Resolution Noise Drift (R.N.D.)
1. Classification
- Drift Container: Emotional Drift
- Dimension: Emotional Perception
- family Resolution
- Scope: Solo → Coupled → Collective
- Type: Drift Pattern
2. Core Definition
Resolution Noise Drift occurs when irrelevant, misleading, or competing emotional signals interfere with emotional perception, reducing the system’s ability to resolve meaningful emotional information.
- Every emotional environment contains signals.
- It also contains noise.
- Healthy perception separates one from the other.
Drift begins when emotional noise becomes increasingly indistinguishable from genuine emotional signals.
The system still perceives.
It no longer knows what deserves perception.
3. Structural Mechanism
R.N.D. propagates through five invariant stages:
Emotional Encounter
Multiple emotional inputs become available for perception.
Signal Reception
Relevant and irrelevant emotional information enter the perceptual field simultaneously.
Signal-Noise Blending
The system increasingly struggles to distinguish meaningful emotional signals from background interference.
Interpretive Interference
Emotional understanding becomes distorted by irrelevant or misleading information.
Noise Stabilization
Perceptual interference becomes the habitual condition of emotional processing.
At this stage, emotional perception spends increasing effort processing information that carries little or no emotional relevance.
4. Invariants
Resolution Noise Drift is present only when:
Mixed Emotional Inputs
Relevant and irrelevant emotional information coexist.
Signal Discrimination Failure
The system repeatedly struggles to separate signal from noise.
Interpretive Interference
Irrelevant emotional cues influence perception.
Perceptual Contamination
Emotional understanding incorporates unnecessary or misleading information.
Recurrent Noise Dominance
Similar interference patterns emerge across multiple emotional situations.
If meaningful emotional information is consistently separated from perceptual noise, the pattern is not R.N.D.
5. Illustrative Examples (Demonstrative Only)
Solo
An individual becomes emotionally influenced by unrelated comments, background conversations, or imagined meanings while overlooking the primary emotional interaction.
Coupled
During a conversation, attention repeatedly shifts toward irrelevant tone variations or isolated words instead of the emotional message being communicated.
Collective
A community reacts emotionally to rumors, speculation, and peripheral events while neglecting verified emotional realities.

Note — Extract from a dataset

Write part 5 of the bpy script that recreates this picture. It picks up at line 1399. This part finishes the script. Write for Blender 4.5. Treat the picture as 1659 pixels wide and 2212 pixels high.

These examples clarify mechanism only.
6. Structural Cost
Emotional Distraction
Irrelevant information repeatedly captures emotional perception.
Signal Dilution
Genuine emotional cues lose prominence within excessive perceptual interference.
Interpretive Errors
Emotional conclusions become increasingly unreliable.
Decision Instability
Emotional choices are influenced by noisy rather than meaningful information.
Mental Fatigue
Processing unnecessary emotional information increases perceptual burden.
Reduced Predictive Accuracy
Emotional forecasting weakens as noise contaminates interpretation.
Coherence Loss
Emotional understanding gradually fragments under continuous perceptual interference.
Over time, emotional perception becomes increasingly occupied by interference while genuine emotional signals become progressively harder to recognize.
7. Drift Boundary
Healthy emotional perception naturally filters irrelevant information while preserving meaningful emotional signals.
Drift begins when emotional noise repeatedly receives the same perceptual importance as emotional signal.
8. Canonical Lock
When noise becomes indistinguishable from signal, emotional clarity dissolves long before awareness notices it.